→ **Work required**:
Repeat, exactly and completely, the material that follows. Omit the pictures.

____

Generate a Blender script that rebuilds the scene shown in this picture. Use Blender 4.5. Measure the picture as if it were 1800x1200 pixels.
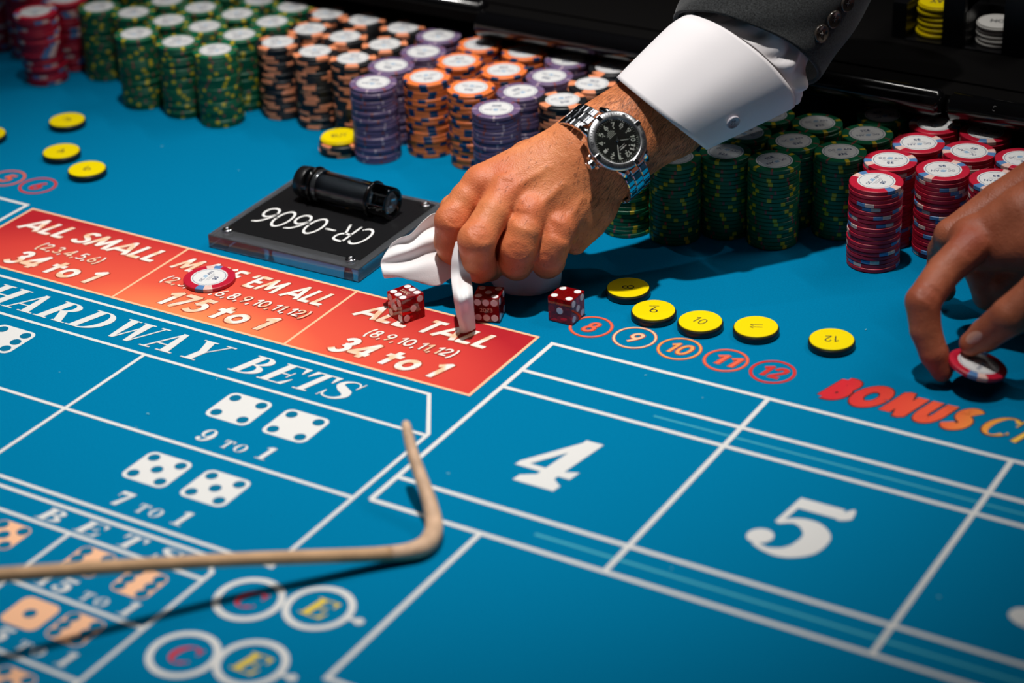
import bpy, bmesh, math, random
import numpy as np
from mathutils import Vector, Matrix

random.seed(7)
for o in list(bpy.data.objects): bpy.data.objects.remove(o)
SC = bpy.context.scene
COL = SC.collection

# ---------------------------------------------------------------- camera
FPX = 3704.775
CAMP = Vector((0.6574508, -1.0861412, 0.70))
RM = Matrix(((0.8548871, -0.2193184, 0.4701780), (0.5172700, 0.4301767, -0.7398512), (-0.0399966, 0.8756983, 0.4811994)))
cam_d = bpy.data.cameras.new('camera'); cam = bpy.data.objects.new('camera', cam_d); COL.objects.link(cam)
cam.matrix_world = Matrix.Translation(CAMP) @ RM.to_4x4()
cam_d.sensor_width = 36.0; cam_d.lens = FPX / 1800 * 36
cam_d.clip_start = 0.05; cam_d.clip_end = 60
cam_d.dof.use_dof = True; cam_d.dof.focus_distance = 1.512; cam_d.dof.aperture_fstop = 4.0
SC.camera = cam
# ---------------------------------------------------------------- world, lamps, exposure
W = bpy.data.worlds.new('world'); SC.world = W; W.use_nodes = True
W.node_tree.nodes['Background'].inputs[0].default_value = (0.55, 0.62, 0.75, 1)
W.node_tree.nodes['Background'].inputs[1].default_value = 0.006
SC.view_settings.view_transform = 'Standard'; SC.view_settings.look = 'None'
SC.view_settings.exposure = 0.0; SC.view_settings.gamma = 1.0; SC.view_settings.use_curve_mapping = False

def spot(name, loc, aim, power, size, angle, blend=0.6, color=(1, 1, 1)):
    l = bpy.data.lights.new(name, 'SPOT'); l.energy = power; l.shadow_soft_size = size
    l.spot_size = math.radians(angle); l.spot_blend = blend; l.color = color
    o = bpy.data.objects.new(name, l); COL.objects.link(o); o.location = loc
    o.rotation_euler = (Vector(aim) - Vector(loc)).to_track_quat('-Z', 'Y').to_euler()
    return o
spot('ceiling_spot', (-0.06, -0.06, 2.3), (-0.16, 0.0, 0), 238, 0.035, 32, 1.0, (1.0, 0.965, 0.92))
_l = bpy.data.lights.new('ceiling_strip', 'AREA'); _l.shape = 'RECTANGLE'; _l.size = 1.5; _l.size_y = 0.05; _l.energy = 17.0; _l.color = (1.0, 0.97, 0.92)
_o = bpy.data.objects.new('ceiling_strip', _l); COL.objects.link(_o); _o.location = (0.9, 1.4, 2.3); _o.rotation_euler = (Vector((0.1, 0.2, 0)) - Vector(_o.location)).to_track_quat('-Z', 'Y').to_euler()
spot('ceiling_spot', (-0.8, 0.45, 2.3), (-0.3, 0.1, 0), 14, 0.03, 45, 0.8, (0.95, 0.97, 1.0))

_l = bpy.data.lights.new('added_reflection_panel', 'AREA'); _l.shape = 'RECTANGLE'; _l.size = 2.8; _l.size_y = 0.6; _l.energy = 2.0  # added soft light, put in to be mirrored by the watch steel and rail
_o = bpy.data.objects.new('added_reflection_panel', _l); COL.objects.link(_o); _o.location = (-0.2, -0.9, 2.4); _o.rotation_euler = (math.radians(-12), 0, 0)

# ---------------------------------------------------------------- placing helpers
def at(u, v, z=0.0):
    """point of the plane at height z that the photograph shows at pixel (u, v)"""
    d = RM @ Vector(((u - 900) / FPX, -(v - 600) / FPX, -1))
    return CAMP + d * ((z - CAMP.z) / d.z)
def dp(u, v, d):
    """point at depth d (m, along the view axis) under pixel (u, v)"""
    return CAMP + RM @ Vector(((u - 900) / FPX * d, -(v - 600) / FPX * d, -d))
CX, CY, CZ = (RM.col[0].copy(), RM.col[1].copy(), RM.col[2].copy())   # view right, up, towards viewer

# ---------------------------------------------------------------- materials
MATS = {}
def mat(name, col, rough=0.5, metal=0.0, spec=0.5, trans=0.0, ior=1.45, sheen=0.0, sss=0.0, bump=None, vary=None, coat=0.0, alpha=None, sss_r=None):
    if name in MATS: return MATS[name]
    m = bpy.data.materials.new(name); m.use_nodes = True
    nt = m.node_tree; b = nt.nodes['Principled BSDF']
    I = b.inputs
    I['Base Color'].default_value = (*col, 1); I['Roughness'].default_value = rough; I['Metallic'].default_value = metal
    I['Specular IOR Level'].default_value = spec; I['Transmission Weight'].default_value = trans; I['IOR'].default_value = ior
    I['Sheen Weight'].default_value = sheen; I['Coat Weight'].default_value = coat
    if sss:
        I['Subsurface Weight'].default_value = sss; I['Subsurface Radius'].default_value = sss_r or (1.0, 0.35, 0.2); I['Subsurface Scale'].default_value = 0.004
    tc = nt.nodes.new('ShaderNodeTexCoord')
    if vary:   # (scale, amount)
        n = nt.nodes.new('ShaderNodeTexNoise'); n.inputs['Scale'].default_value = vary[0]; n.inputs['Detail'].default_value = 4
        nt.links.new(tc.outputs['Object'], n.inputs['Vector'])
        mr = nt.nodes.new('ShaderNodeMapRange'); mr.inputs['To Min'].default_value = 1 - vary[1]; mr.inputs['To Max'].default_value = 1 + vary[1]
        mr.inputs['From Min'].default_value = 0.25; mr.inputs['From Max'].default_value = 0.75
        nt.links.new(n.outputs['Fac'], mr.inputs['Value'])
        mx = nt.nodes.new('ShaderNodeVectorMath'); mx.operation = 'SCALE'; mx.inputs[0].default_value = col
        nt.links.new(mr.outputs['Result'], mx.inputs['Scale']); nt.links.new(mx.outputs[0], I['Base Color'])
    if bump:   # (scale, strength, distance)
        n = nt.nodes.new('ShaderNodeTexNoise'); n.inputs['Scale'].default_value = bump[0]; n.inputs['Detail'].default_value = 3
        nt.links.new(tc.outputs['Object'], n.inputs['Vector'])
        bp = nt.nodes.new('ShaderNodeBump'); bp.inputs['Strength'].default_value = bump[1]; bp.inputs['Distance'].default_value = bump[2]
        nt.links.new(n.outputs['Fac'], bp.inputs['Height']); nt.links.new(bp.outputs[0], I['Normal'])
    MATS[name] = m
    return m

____

→ **Response to the task**:
Generate a Blender script that rebuilds the scene shown in this picture. Use Blender 4.5. Measure the picture as if it were 1800x1200 pixels.
import bpy, bmesh, math, random
import numpy as np
from mathutils import Vector, Matrix

random.seed(7)
for o in list(bpy.data.objects): bpy.data.objects.remove(o)
SC = bpy.context.scene
COL = SC.collection

# ---------------------------------------------------------------- camera
FPX = 3704.775
CAMP = Vector((0.6574508, -1.0861412, 0.70))
RM = Matrix(((0.8548871, -0.2193184, 0.4701780), (0.5172700, 0.4301767, -0.7398512), (-0.0399966, 0.8756983, 0.4811994)))
cam_d = bpy.data.cameras.new('camera'); cam = bpy.data.objects.new('camera', cam_d); COL.objects.link(cam)
cam.matrix_world = Matrix.Translation(CAMP) @ RM.to_4x4()
cam_d.sensor_width = 36.0; cam_d.lens = FPX / 1800 * 36
cam_d.clip_start = 0.05; cam_d.clip_end = 60
cam_d.dof.use_dof = True; cam_d.dof.focus_distance = 1.512; cam_d.dof.aperture_fstop = 4.0
SC.camera = cam
# ---------------------------------------------------------------- world, lamps, exposure
W = bpy.data.worlds.new('world'); SC.world = W; W.use_nodes = True
W.node_tree.nodes['Background'].inputs[0].default_value = (0.55, 0.62, 0.75, 1)
W.node_tree.nodes['Background'].inputs[1].default_value = 0.006
SC.view_settings.view_transform = 'Standard'; SC.view_settings.look = 'None'
SC.view_settings.exposure = 0.0; SC.view_settings.gamma = 1.0; SC.view_settings.use_curve_mapping = False

def spot(name, loc, aim, power, size, angle, blend=0.6, color=(1, 1, 1)):
    l = bpy.data.lights.new(name, 'SPOT'); l.energy = power; l.shadow_soft_size = size
    l.spot_size = math.radians(angle); l.spot_blend = blend; l.color = color
    o = bpy.data.objects.new(name, l); COL.objects.link(o); o.location = loc
    o.rotation_euler = (Vector(aim) - Vector(loc)).to_track_quat('-Z', 'Y').to_euler()
    return o
spot('ceiling_spot', (-0.06, -0.06, 2.3), (-0.16, 0.0, 0), 238, 0.035, 32, 1.0, (1.0, 0.965, 0.92))
_l = bpy.data.lights.new('ceiling_strip', 'AREA'); _l.shape = 'RECTANGLE'; _l.size = 1.5; _l.size_y = 0.05; _l.energy = 17.0; _l.color = (1.0, 0.97, 0.92)
_o = bpy.data.objects.new('ceiling_strip', _l); COL.objects.link(_o); _o.location = (0.9, 1.4, 2.3); _o.rotation_euler = (Vector((0.1, 0.2, 0)) - Vector(_o.location)).to_track_quat('-Z', 'Y').to_euler()
spot('ceiling_spot', (-0.8, 0.45, 2.3), (-0.3, 0.1, 0), 14, 0.03, 45, 0.8, (0.95, 0.97, 1.0))

_l = bpy.data.lights.new('added_reflection_panel', 'AREA'); _l.shape = 'RECTANGLE'; _l.size = 2.8; _l.size_y = 0.6; _l.energy = 2.0  # added soft light, put in to be mirrored by the watch steel and rail
_o = bpy.data.objects.new('added_reflection_panel', _l); COL.objects.link(_o); _o.location = (-0.2, -0.9, 2.4); _o.rotation_euler = (math.radians(-12), 0, 0)

# ---------------------------------------------------------------- placing helpers
def at(u, v, z=0.0):
    """point of the plane at height z that the photograph shows at pixel (u, v)"""
    d = RM @ Vector(((u - 900) / FPX, -(v - 600) / FPX, -1))
    return CAMP + d * ((z - CAMP.z) / d.z)
def dp(u, v, d):
    """point at depth d (m, along the view axis) under pixel (u, v)"""
    return CAMP + RM @ Vector(((u - 900) / FPX * d, -(v - 600) / FPX * d, -d))
CX, CY, CZ = (RM.col[0].copy(), RM.col[1].copy(), RM.col[2].copy())   # view right, up, towards viewer

# ---------------------------------------------------------------- materials
MATS = {}
def mat(name, col, rough=0.5, metal=0.0, spec=0.5, trans=0.0, ior=1.45, sheen=0.0, sss=0.0, bump=None, vary=None, coat=0.0, alpha=None, sss_r=None):
    if name in MATS: return MATS[name]
    m = bpy.data.materials.new(name); m.use_nodes = True
    nt = m.node_tree; b = nt.nodes['Principled BSDF']
    I = b.inputs
    I['Base Color'].default_value = (*col, 1); I['Roughness'].default_value = rough; I['Metallic'].default_value = metal
    I['Specular IOR Level'].default_value = spec; I['Transmission Weight'].default_value = trans; I['IOR'].default_value = ior
    I['Sheen Weight'].default_value = sheen; I['Coat Weight'].default_value = coat
    if sss:
        I['Subsurface Weight'].default_value = sss; I['Subsurface Radius'].default_value = sss_r or (1.0, 0.35, 0.2); I['Subsurface Scale'].default_value = 0.004
    tc = nt.nodes.new('ShaderNodeTexCoord')
    if vary:   # (scale, amount)
        n = nt.nodes.new('ShaderNodeTexNoise'); n.inputs['Scale'].default_value = vary[0]; n.inputs['Detail'].default_value = 4
        nt.links.new(tc.outputs['Object'], n.inputs['Vector'])
        mr = nt.nodes.new('ShaderNodeMapRange'); mr.inputs['To Min'].default_value = 1 - vary[1]; mr.inputs['To Max'].default_value = 1 + vary[1]
        mr.inputs['From Min'].default_value = 0.25; mr.inputs['From Max'].default_value = 0.75
        nt.links.new(n.outputs['Fac'], mr.inputs['Value'])
        mx = nt.nodes.new('ShaderNodeVectorMath'); mx.operation = 'SCALE'; mx.inputs[0].default_value = col
        nt.links.new(mr.outputs['Result'], mx.inputs['Scale']); nt.links.new(mx.outputs[0], I['Base Color'])
    if bump:   # (scale, strength, distance)
        n = nt.nodes.new('ShaderNodeTexNoise'); n.inputs['Scale'].default_value = bump[0]; n.inputs['Detail'].default_value = 3
        nt.links.new(tc.outputs['Object'], n.inputs['Vector'])
        bp = nt.nodes.new('ShaderNodeBump'); bp.inputs['Strength'].default_value = bump[1]; bp.inputs['Distance'].default_value = bump[2]
        nt.links.new(n.outputs['Fac'], bp.inputs['Height']); nt.links.new(bp.outputs[0], I['Normal'])
    MATS[name] = m
    return m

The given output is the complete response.